My husband and I currently have placement of his daughter in a trial home visit. They just had court on April 8 and DCS, GAL, and judge all agree to change custody to my husband. Since the mother isn't in agreement with this, they schedule court on August 7th to hold a custody trial.

Mother has two younger children that are still living with kinship placement. At this time, neither of the dads is available for a custody change. According to the GAL, if mother continues to make no progress, the next step is termination of mother's rights.

I'm wondering if that does happen and her rights are terminated for the younger two, does that qualify as a reason to not need consent in a step-parent adoption? At this point, we are holding out hope that mother will get her act together, but she continues to put herself in domestic violence situations and still has no job or house of her own. If we decided to pursue a stepparent adoption, the plan would be to still allow communication between mother and stepdaughter.
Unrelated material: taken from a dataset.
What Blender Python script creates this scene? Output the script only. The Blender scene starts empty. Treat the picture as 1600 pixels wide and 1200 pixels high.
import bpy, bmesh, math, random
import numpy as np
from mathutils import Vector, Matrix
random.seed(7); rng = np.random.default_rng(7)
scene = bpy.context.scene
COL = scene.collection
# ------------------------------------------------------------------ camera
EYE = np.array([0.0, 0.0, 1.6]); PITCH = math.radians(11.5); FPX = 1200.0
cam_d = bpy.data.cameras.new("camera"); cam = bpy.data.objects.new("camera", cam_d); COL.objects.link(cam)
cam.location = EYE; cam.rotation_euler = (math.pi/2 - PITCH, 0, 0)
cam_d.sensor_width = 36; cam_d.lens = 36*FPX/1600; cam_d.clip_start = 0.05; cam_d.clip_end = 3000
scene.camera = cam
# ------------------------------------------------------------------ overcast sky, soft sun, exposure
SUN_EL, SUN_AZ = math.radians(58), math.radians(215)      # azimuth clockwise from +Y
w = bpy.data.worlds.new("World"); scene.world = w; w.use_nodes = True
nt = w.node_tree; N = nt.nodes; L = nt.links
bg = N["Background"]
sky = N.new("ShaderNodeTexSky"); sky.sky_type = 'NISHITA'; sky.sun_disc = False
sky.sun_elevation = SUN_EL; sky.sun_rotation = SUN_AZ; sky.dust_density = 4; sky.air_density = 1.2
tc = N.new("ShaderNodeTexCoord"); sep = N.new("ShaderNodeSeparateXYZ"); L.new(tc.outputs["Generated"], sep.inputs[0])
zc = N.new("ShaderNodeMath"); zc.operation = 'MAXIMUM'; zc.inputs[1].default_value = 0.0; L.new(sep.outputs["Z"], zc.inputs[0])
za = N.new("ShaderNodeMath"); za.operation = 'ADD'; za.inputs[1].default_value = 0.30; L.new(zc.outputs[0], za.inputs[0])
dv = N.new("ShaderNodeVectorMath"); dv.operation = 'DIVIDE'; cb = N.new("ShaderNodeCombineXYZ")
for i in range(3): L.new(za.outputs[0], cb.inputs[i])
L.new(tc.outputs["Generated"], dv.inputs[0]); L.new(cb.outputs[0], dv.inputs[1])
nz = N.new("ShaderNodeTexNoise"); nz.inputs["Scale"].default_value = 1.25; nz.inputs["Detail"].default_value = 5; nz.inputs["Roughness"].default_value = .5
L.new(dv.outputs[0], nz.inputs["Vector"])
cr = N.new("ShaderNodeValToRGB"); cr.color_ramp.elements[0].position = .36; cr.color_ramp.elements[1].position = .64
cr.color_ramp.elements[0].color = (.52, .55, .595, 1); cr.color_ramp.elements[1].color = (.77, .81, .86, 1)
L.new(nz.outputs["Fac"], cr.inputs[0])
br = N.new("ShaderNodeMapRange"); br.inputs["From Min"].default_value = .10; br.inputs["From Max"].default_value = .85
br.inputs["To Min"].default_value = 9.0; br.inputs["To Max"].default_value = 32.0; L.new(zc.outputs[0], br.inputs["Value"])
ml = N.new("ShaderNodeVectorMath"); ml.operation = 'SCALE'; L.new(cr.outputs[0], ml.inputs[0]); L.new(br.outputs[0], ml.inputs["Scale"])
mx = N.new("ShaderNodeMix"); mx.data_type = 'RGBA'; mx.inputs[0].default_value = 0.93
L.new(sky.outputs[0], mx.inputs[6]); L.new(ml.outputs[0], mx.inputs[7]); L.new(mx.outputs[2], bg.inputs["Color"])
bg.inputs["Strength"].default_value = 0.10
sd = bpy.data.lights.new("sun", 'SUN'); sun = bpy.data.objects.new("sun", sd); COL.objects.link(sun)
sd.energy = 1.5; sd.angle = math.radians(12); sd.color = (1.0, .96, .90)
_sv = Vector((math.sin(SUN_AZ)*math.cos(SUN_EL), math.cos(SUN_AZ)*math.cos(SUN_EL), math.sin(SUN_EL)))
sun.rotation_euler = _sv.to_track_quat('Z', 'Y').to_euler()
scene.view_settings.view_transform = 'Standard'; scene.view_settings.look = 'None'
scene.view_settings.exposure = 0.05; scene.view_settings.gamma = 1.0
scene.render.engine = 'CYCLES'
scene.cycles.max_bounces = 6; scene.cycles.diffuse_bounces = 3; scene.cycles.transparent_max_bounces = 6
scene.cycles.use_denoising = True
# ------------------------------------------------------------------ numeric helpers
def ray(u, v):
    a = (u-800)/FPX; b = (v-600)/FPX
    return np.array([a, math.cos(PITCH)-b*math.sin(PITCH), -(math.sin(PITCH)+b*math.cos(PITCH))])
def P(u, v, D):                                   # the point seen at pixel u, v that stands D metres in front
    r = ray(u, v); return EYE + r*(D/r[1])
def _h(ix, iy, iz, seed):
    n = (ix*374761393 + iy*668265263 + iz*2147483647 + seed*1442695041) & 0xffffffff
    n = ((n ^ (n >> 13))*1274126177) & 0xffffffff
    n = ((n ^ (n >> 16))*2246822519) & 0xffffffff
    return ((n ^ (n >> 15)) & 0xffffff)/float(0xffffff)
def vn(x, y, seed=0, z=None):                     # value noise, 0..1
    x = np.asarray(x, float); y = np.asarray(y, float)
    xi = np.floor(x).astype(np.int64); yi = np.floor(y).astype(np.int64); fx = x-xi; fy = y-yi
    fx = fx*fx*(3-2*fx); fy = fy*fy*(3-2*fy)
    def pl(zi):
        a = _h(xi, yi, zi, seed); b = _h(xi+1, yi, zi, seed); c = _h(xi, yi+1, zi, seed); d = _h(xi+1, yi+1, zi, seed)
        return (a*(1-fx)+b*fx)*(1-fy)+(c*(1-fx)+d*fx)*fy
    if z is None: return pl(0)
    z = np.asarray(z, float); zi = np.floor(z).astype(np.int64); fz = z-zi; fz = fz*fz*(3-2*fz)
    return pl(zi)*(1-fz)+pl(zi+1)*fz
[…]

The plan would be to just make sure she is provided for and taken care of should anything happen to my husband, god forbid.

Thanks again for all initial help with this and any advice going forward. This forum is much appreciated!
https://forum.freeadvice.com/threads/question-on-calculator.658688/


I thought you and hub's were getting a divorce?
 

stealth2

Under the Radar Member
AFAIK, unless Mom's rights to *this* child are terminated, her consent will still be needed. The termination of her rights to the other children may weigh against her favor should Dad file to have her rights terminated wrt his child.

ETA: If you are divorcing Dad, a step-parent adoption would not be in the child's best interests.
 

Just Blue

Senior Member
AFAIK, unless Mom's rights to *this* child are terminated, her consent will still be needed. The termination of her rights to the other children may weigh against her favor should Dad file to have her rights terminated wrt his child.

ETA: If you are divorcing Dad, a step-parent adoption would not be in the child's best interests.
I can't see how it would be allowed.


@hire21618 Could you please clarify the situation?